Page:Voltaire - Œuvres complètes Garnier tome18.djvu/11

La bibliothèque libre.
Le texte de cette page a été corrigé et est conforme au fac-similé.



DICTIONNAIRE


PHILOSOPHIQUE




BLASPHÈME[1].


C'est un mot grec qui signifie atteinte à la réputation. Blasphemia se trouve dans Démosthène. De là vient, dit Ménage, le mot de blâmer. Blasphème ne fut employé dans l’Église grecque que pour signifier injure faite à Dieu. Les Romains n’employèrent jamais cette expression, ne croyant pas apparemment qu’on pût jamais offenser l’honneur de Dieu comme on offense celui des hommes.

Il n’y a presque point de synonymes. Blasphème n’emporte pas tout à fait l’idée de sacrilège. On dira d’un homme qui aura pris le nom de Dieu en vain, qui dans l’emportement de la colère aura ce qu'on appelle juré le nom de Dieu : C'est un blasphémateur ; mais on ne dira pas : C’est un sacrilège. L'homme sacrilège est celui qui se parjure sur l’Évangile, qui étend sa rapacité sur les choses consacrées, qui détruit les autels, qui trempe sa main dans le sang des prêtres.

Les grands sacrilèges ont toujours été punis de mort chez toutes les nations, et surtout les sacrilèges avec effusion de sang.
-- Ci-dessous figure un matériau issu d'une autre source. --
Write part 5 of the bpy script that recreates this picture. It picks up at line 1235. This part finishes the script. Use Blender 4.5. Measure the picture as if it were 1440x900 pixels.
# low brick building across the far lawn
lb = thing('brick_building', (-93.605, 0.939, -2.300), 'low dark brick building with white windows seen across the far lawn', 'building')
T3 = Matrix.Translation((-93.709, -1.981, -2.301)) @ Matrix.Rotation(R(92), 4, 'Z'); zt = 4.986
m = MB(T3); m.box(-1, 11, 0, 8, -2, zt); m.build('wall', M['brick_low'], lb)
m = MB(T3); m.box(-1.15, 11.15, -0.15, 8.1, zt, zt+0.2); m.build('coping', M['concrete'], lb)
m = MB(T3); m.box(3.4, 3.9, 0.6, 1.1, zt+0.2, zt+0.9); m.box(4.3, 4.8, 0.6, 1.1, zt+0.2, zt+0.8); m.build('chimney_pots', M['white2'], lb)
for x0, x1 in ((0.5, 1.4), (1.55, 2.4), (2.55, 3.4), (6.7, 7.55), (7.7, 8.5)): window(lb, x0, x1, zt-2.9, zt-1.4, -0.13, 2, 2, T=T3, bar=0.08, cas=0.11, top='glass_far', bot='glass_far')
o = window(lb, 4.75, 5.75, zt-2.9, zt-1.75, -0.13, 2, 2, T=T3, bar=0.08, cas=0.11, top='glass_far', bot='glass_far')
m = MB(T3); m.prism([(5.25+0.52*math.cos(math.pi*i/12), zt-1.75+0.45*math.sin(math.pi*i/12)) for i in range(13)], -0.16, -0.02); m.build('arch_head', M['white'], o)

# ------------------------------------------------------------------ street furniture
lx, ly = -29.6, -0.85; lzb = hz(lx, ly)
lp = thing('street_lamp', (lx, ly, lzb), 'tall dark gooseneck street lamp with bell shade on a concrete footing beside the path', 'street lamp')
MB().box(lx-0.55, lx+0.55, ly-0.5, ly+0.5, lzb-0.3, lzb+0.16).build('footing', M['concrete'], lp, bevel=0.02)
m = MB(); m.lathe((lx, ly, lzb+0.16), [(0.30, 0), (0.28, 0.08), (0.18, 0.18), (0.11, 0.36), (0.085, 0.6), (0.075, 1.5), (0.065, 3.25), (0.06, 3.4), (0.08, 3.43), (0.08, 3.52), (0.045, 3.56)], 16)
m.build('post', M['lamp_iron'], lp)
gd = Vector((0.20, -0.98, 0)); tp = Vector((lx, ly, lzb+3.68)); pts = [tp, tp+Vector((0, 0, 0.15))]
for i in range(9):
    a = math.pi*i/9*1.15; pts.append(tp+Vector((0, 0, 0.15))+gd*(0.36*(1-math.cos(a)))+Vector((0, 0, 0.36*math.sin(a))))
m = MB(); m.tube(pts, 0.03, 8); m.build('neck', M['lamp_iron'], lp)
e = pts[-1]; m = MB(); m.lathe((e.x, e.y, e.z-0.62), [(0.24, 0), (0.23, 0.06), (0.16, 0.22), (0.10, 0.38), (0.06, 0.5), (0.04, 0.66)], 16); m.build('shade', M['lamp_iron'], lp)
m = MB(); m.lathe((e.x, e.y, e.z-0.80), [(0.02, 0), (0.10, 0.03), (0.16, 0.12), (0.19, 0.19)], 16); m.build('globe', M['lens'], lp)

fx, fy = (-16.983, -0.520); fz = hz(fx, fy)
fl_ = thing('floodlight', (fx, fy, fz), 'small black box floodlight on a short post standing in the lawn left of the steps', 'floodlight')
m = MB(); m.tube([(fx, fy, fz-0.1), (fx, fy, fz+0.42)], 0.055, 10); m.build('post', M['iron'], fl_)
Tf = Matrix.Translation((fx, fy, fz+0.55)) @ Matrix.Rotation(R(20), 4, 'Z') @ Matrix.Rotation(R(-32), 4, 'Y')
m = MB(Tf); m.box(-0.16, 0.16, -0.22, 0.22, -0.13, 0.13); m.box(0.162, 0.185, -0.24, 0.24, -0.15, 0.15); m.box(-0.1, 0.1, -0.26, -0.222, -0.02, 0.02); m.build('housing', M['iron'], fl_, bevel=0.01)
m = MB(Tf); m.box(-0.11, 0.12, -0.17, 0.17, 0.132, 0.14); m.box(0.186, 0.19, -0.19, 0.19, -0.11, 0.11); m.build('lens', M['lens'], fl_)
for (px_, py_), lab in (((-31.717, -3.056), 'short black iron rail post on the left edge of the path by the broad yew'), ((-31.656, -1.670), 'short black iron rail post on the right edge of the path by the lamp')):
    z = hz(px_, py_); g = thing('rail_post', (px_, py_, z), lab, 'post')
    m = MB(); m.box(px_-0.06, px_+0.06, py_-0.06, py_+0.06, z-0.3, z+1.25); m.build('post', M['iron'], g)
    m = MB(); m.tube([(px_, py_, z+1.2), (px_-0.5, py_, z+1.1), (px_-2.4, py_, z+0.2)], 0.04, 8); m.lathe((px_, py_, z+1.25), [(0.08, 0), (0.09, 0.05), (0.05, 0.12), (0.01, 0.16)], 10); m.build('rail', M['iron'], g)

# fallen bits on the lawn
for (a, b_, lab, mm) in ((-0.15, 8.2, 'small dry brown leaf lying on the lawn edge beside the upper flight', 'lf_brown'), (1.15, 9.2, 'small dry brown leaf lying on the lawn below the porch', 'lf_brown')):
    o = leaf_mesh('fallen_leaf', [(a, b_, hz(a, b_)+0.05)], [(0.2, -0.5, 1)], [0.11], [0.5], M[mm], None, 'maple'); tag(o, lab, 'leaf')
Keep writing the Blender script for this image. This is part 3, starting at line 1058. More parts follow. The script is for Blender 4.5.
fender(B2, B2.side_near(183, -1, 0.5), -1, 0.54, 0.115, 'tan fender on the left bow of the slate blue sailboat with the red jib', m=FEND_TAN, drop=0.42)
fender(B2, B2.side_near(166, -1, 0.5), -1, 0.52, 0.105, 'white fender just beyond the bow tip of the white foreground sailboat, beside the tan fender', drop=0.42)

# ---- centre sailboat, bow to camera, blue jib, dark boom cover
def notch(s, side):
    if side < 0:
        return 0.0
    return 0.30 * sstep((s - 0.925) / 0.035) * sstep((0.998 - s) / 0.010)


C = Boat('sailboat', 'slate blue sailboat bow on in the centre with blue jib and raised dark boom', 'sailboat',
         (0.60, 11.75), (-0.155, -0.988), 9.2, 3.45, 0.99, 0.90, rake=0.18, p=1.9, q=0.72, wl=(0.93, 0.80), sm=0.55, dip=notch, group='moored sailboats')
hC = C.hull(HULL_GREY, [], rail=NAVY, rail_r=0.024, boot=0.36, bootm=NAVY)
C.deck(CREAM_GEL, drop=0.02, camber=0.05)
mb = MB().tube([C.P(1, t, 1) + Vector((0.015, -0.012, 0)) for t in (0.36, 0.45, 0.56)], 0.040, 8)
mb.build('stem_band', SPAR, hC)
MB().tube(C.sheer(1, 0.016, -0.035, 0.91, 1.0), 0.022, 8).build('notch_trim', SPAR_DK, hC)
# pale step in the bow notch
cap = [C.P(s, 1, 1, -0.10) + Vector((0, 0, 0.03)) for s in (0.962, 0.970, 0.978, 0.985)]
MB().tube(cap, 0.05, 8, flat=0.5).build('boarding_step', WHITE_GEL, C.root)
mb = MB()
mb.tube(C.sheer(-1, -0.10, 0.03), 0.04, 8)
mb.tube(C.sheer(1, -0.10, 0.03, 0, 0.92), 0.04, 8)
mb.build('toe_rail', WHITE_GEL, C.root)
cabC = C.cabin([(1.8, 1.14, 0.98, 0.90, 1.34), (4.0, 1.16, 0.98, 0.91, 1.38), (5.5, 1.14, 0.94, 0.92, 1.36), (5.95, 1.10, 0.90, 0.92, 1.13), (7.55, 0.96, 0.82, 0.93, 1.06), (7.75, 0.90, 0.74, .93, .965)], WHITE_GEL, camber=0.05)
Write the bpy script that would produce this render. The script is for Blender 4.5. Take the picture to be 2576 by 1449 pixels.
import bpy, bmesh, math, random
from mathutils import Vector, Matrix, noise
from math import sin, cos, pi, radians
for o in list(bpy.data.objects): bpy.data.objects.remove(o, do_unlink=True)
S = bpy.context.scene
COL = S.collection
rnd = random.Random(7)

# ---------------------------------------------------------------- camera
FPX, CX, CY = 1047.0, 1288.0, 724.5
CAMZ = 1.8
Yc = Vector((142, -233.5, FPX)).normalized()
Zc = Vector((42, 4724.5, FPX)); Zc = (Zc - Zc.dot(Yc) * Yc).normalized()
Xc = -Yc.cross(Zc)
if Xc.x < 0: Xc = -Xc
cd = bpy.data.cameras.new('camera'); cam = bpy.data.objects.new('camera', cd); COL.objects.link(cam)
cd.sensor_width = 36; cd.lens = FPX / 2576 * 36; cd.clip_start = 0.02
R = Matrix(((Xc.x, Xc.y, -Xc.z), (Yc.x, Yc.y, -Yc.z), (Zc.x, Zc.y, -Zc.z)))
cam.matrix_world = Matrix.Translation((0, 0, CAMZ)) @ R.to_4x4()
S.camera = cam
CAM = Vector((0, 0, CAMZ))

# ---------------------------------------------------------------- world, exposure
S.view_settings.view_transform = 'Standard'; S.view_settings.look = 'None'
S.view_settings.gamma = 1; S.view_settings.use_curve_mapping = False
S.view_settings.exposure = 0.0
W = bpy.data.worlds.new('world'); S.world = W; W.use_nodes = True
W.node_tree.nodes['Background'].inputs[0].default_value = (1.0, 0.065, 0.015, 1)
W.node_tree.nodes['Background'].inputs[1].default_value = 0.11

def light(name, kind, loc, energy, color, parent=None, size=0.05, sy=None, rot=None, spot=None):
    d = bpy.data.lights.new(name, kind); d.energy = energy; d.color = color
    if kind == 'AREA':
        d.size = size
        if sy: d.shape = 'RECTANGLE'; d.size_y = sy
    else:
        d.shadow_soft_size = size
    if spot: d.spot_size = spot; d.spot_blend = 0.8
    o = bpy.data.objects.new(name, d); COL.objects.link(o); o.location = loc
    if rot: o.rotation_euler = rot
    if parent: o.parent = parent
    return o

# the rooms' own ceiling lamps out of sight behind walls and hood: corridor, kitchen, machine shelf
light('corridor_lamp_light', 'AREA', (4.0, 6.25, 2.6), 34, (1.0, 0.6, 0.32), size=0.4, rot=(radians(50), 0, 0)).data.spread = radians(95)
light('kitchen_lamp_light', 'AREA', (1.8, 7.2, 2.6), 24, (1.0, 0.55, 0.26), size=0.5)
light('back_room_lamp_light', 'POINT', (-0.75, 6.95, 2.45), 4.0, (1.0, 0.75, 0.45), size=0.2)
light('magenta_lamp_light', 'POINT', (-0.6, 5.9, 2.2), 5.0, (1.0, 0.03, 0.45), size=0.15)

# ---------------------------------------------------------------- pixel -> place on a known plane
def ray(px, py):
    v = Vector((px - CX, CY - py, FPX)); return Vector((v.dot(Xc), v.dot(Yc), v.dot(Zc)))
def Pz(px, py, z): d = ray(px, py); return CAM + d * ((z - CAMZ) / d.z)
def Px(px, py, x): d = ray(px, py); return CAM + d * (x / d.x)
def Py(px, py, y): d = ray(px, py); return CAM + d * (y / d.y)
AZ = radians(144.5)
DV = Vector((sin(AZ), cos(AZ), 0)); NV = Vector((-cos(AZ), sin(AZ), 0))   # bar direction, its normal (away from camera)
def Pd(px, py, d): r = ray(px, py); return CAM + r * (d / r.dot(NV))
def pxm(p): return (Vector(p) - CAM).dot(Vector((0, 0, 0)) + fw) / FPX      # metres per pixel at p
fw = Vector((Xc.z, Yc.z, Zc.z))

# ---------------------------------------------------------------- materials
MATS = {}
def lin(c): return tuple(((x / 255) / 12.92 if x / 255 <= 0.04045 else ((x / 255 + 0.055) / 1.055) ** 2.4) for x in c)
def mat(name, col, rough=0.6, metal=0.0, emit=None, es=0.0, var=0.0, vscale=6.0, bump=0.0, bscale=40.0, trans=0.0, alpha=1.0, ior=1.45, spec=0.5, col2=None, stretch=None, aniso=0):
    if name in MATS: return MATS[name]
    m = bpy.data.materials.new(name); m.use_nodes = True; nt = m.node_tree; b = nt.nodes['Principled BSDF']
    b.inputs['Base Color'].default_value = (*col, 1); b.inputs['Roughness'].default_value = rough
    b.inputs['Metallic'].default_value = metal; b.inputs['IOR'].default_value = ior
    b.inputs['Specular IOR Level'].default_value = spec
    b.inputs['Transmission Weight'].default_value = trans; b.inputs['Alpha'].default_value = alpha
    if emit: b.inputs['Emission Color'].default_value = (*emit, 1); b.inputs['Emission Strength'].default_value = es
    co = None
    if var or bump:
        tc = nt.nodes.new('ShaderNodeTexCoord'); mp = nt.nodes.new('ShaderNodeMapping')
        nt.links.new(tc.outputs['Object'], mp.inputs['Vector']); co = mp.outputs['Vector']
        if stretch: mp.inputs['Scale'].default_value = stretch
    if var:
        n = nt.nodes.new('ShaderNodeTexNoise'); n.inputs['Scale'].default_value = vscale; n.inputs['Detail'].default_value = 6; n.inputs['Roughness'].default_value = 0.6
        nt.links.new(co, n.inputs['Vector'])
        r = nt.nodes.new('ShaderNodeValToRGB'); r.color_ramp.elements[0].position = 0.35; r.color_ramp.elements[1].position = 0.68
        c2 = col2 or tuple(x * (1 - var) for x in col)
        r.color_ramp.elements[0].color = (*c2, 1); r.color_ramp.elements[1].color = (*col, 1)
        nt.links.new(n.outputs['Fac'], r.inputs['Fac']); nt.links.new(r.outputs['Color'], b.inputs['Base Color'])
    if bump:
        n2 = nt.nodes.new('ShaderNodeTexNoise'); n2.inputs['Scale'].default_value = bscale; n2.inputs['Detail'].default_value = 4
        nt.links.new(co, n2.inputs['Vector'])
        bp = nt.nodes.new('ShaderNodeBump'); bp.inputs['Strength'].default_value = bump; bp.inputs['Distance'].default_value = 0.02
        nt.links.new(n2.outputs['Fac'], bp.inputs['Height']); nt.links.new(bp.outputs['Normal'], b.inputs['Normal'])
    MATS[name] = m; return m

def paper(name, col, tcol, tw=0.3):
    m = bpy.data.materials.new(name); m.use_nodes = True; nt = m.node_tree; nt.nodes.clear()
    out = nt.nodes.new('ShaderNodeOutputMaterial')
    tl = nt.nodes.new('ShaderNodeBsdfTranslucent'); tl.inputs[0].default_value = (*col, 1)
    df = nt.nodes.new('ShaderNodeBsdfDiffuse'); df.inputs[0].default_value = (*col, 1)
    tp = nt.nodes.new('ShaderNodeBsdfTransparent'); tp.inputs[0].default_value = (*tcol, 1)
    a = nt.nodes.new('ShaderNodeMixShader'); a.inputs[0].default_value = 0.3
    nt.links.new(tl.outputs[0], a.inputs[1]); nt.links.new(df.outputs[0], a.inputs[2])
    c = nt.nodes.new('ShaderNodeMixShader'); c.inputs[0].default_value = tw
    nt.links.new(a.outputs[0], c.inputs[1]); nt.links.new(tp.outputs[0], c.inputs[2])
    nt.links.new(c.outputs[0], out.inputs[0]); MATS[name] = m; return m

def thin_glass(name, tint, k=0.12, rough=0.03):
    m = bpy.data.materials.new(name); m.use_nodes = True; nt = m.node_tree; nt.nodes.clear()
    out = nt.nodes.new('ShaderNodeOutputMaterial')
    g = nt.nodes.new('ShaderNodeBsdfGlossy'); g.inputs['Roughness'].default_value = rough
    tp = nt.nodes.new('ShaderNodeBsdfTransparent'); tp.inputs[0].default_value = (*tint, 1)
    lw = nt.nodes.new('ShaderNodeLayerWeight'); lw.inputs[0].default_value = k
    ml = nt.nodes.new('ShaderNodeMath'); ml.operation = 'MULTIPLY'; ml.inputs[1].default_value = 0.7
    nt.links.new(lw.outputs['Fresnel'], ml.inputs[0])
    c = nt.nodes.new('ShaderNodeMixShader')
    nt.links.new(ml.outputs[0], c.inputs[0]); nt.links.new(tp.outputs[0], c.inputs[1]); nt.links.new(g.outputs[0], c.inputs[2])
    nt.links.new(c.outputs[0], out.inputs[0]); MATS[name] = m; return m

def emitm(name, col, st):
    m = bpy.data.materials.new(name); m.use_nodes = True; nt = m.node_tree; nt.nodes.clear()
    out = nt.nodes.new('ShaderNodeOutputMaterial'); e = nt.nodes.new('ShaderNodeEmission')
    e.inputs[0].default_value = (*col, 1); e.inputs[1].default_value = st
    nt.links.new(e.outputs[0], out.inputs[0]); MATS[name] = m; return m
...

L’auteur des Instituts au droit criminel compte parmi les crimes de lèse-majesté divine au second chef l’inobservation des fêtes et des dimanches. Il devait ajouter l'inobservation accompagnée d’un mépris marqué : car la simple négligence est un péché, mais non pas un sacrilège, comme il le dit. Il est absurde de mettre dans le même rang, comme fait cet auteur, la simonie, l’enlèvement d'une religieuse, et l’oubli d'aller à vêpres un jour de fête. C’est un grand exemple des erreurs où tombent les jurisconsultes qui, n’ayant pas été appelés à faire des lois, se mêlent d’interpréter celles de l’État.

  1. Questions sur l'Encyclopédie, troisième partie, 1770. (B.)